Essence of Awakenness
Be conscious, aware, alert. Pay attention. Remember when you were in elementary school and the teacher used to say pay attention now, this is important? Well, this is important. Wake up! What does it take to wake up an adult? Many people go through life on automatic, doing life as it comes along. What kind of things occur that are considered a wake up call? The death of a loved one, a miracle, a near death experience, the birth of a child, a divorce, a marriage, a spiritual experience, a great accomplishment, a serious illness, an award, losing a job, winning the lottery, which of these would wake you up?
It seems like a joke to think of people living their lives asleep, but is it? How many of you miss out on a good part of your own life because you are not present. What does that mean? Present is a word that is highly overused and has become a buzz word for enlightenment junkies. So let’s look at what it really means. When am I present?
When I am fully in my body at full attention to what I am doing at that very moment. Noting of course, that moment to moment my presence changes depending on who is coming and going in my life. I had a spiritual teacher once who used to tell me to practice staying present while I was driving the car. I don’t know about you but my mind goes elsewhere the minute I get that seatbelt hooked and turn the ignition key. You know that commercial where the guy is testing the cell phone and keeps saying “Can you hear me now?” That to me is a great example of being present. It’s like constantly saying to myself “Am I here now?”
Moment to moment presence is very difficult to achieve. Often we are seconds behind or ahead of ourselves. Seconds, however are still past and future. In a conversation, are you thinking about your response? If you are, you’re in the future. Are you thinking about what you forgot to say or your tone of voice when you responded to the last statement? If you are, you’re in the past. So what does it take to be present? I think it takes giving up thinking about being anything. I think it means being.

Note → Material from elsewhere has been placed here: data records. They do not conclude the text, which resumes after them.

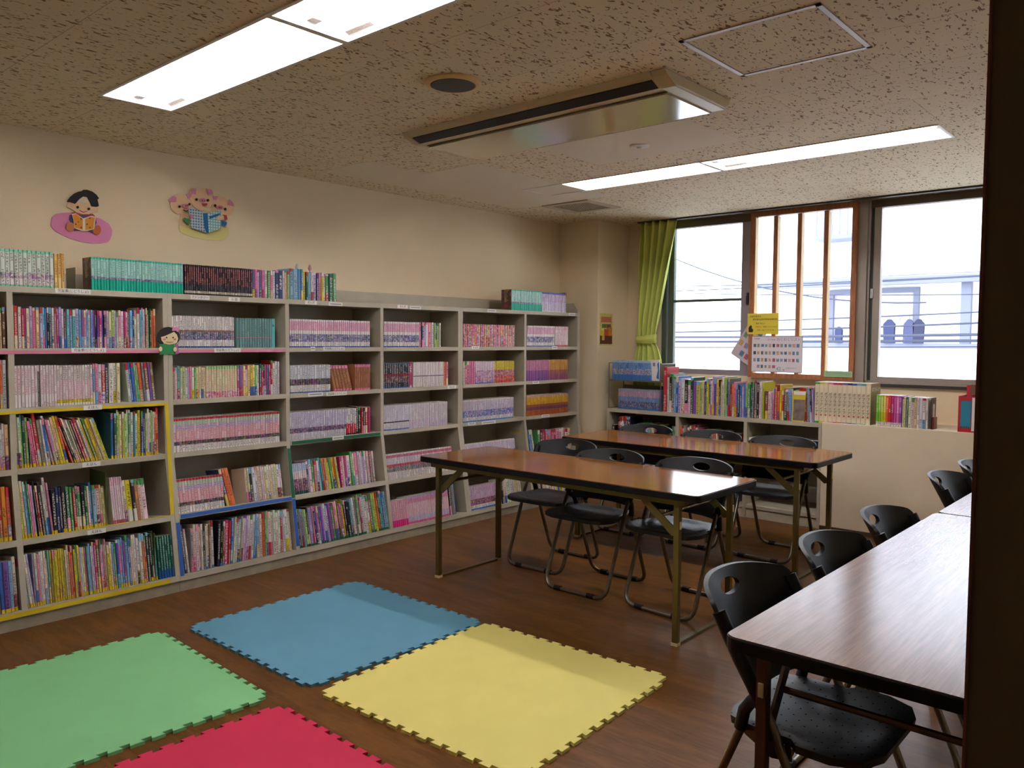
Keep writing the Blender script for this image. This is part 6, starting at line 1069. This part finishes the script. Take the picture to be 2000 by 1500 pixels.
# ---------------------------------------------------------------- things on the ledge
e = empty('bookend', (-1.457, 5.93, .787), 0, 'dark brown slotted bookend right of the colourful books', 'bookend')
MB().box((-.014, 0, 0), (-.010, .11, .21)).box((-.014, 0, 0), (.002, .11, .003)).build('plate', mat('dark_brown_plastic', (64, 40, 34), .4), e)
MB().box((-.010, .02, .0), (.004, .09, .08)).build('base_block', mat('reddish_brown_plastic', (120, 60, 50), .4), e)
MB().prism(rounded(.03, .06, .075, .17, .02), 'x', -.0098, -.0085).build('slot', mat('slot_white', (206, 200, 190), .5), e)
# red display box
M_REDC = mat('red_card', (176, 30, 44), .6)
e = empty('display_box', (-1.10, 5.90, .787), 0, 'red cardboard display box with white notice and teal panel on the ledge', 'display box')
MB().box((-.20, 0, 0), (.20, .004, .235)).box((-.20, .004, 0), (-.196, .20, .235)).box((.196, .004, 0), (.20, .20, .235)).box((-.196, .196, 0), (.196, .20, .30)).box((-.196, .004, 0), (.196, .196, .004)).build('box', M_REDC, e)
MB().box((-.165, .16, .235), (.196, .195, .306)).build('back_step', mat('brown_card', (120, 84, 60), .7), e)
MB().box((-.185, -.0015, .03), (-.125, 0, .205)).build('teal_panel', mat('teal_card', (40, 130, 160), .6), e)
for k in range(5): MB().prism([(-.182+k*.011, .03), (-.176+k*.011, .03), (-.179+k*.011, .042)], 'y', -.002, -.0015).build('printed_tree', M_INK, e)
MB().box((-.120, -.002, .01), (.18, 0, .228)).build('notice_sheet', M_PAPER, e)
hp = [(.0+.016*math.sin(t)**3, .165+.001*(13*math.cos(t)-5*math.cos(2*t)-2*math.cos(3*t)-math.cos(4*t))) for t in [2*PI*k/24 for k in range(24)]]
MB().prism([(-.085+a*.8, b_*1.0) for a, b_ in hp][:-0 or None], 'y', -.0024, -.002).build('heart', mat('heart_red', (150, 40, 60), .6), e)
framebox(-.045, .02, .145, .185, .004, -.0024, -.002, mat('heart_red'), 'red_frame', e)
bpy.context.view_layer.update()
wtext('ロバスト', -.035, .165, .012, mat('heart_red'), .045, e); wtext('ご自由に', -.06, .118, .016, M_INK, .09, e); wtext('お取りください', -.05, .092, .014, M_INK, .11, e); wtext('図書館からのお知らせ', -.105, .212, .010, M_INK, .12, e)
framebox(-.08, .10, .025, .075, .0015, -.0024, -.002, M_INK, 'ruled_box', e)
# white cover standing at the end of the upper rack tier, and the encyclopedia's end cover
e = empty('picture_book', (-3.60, 5.915, 1.0275), 0, 'white covered book facing forward at the right end of the wire rack', 'book')
MB().prism([(-.035, 0), (.03, 0), (.03, .185), (-.05, .185)], 'y', 0, .012).build('cover', M_PAPER, e)
MB().box((-.03, -.001, .13), (-.008, 0, .16)).build('grey_print', mat('grey_print', (120, 130, 140), .7, noise=(200, .4)), e)
MB().prism([(.005, .03), (.03, .02), (.03, .17), (.012, .15), (.02, .10)], 'y', -.0012, 0).build('blue_print', mat('blue_print', (60, 120, 190), .6), e)
e = empty('picture_book', (-2.37, 5.905, .7775), 0, 'book facing forward with yellow and dark cover among the ledge books', 'book')
MB().prism([(-.045, 0), (.05, 0), (.06, .23), (-.035, .23)], 'y', -.006, 0).build('cover', mat('yellow_cover', (200, 180, 40), .5), e)
MB().prism([(-.035, .01), (.05, .01), (.055, .165), (-.03, .165)], 'y', -.0068, -.006).build('dark_picture', mat('grey_brown_print', (120, 104, 98), .6, noise=(18, .5)), e)
MB().prism([(-.03, .20), (.055, .20), (.058, .225), (-.03, .225)], 'y', -.0068, -.006).build('title_band', M_PAPER, e)
# small ornaments on top of the bookcase
for y, rgb, lb in ((2.935, (190, 194, 186), 'small silver teardrop ornament above the yellow book on the bookcase'), (3.03, (210, 150, 150), 'small pink ornament above the coloured books on the bookcase')):
    e = empty('ornament', (-4.40, y, 1.612), 0, lb, 'ornament')
    MB().tube([(0, 0, 0), (0, 0, .20)], .0025, 6).build('stem', M_STEEL, e)
    MB().lathe([(.001, .19), (.010, .20), (.012, .21), (.007, .225), (.001, .235)], (0, 0, 0), 14).build('bulb', mat('ornament_%d' % rgb[1], rgb, .15), e, smooth=True)
    MB().lathe([(.02, 0), (.02, .003), (.003, .004)], (0, 0, 0), 14).build('foot', M_STEEL, e)
# facing cover of a cat book leaning in the fourth opening of the third bay
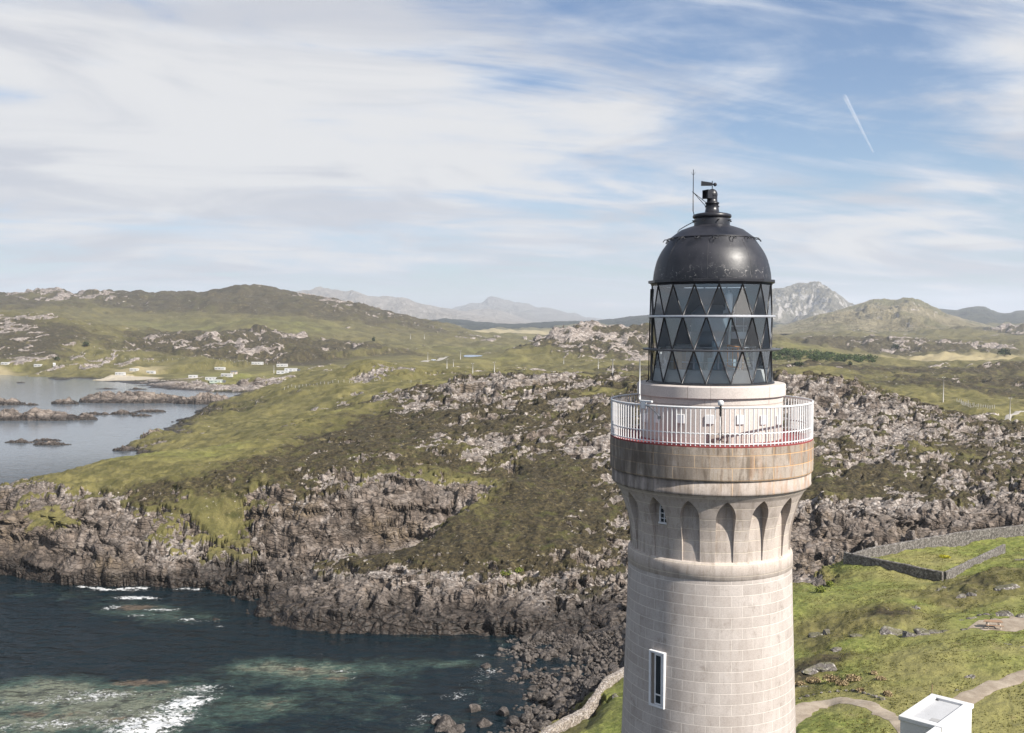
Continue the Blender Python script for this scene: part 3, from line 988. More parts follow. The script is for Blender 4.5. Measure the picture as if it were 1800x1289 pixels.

That sounds very mysterious, but in the realm of living, what does it mean? I have coached many people in crisis to deal with their situation by being present. The only time one has to be in fear is if your life is in danger from something specific. Most fear and anxiety exists primarily in our brains. When someone dies, we immediately go to what will life be like without this person. Is that present? Not at all. Present in that situation is I am here breathing and seeing and hearing and experiencing grief. I am not in danger. I am not threatened. I am healthy and well and in my body. Yes, I may miss this person, even now, but most of the anxiety comes from the projections about what will life be like in the future or remembering all the great times of the past.
I once climbed a 60 ft high telephone pole and jumped off of it to a trapeze and I am very afraid of heights. How did I do it? I knew that I could step from one piton to another, it was only looking up or down that would cause me fear. So I reminded myself each step of the way that I was only stepping up one step at a time and I only paid attention to the part of the pole that I could see in front of me. What happened? I climbed to the top one step at a time and when I got near the top I let go of the pole and walked up those pitons like I was walking up a short flight of stairs. It was a physical experience of staying present which has stayed with me for many years.
So what about awakeness in terms of relationship? Are things happening in your relationship that you ignore? Do you get intuitive flashes that your partner is putting his/her attention elsewhere? Do you ignore slights or subtle insinuations? Are you assuming that everything is okay because you don’t fight, argue, or disagree? Perhaps you don’t communicate enough to create dissension. Does your partner really hear what you are saying and is what you are saying what you really mean? Are you the husband who tunes out his wife’s nagging? And is she nagging because you don’t really listen to what she says in the first place? Are you the whiney wife who wants attention and complains about what a joke it is to have your husband get anything done?
Relationships are an entity unto themselves. Ideally wives and husbands listen to each other exclusive of outside interference. A time to decompress and unwind after work is optimal. What a fantasy it would be to have a little decompression chamber that you step into as you leave your work and it stores and detoxifies all of your work stress until you return the next day, leaving each of you free to be yourself with your partner.
What does it take to be awake and in relationship? A good start would be a real understanding of each other’s personality, knowledge of each other’s stress strategy, love strategy, and relationship strategy. The primary thing necessary to be awake in your relationship is a solid sense that no matter what, this person that you are in relationship with is ALWAYS on your side. Does that mean you can never disagree? Not at all. It does however, mean that you believe in that person and he/she believes in you. That you have an awakeness about each other that doesn’t allow you to buy into each other’s stories. That you can agree to disagree and still love each other. That your relationship is free of hidden agenda, secrets, and mistrust. There is a basic commitment to support each other and be honest and that you tell each other the truth even if you are the one who will be vulnerable in this particular situation. It is the ability to be wrong in this person’s eyes and still be right by virtue of being wrong and admitting to it.
I like to think that I am one of those human beings who has made the choices necessary to stay present in my own life. I wasn’t always that way, but through a series of courses, enlightening experiences and tragic circumstances, I have managed to shake myself into a heightened state of awakeness a good part of the time. Presence is a mantra. I preach it. I live it. I honor it as the most useful tool in a crisis. Presence is awakeness. Embrace it. It will give you life.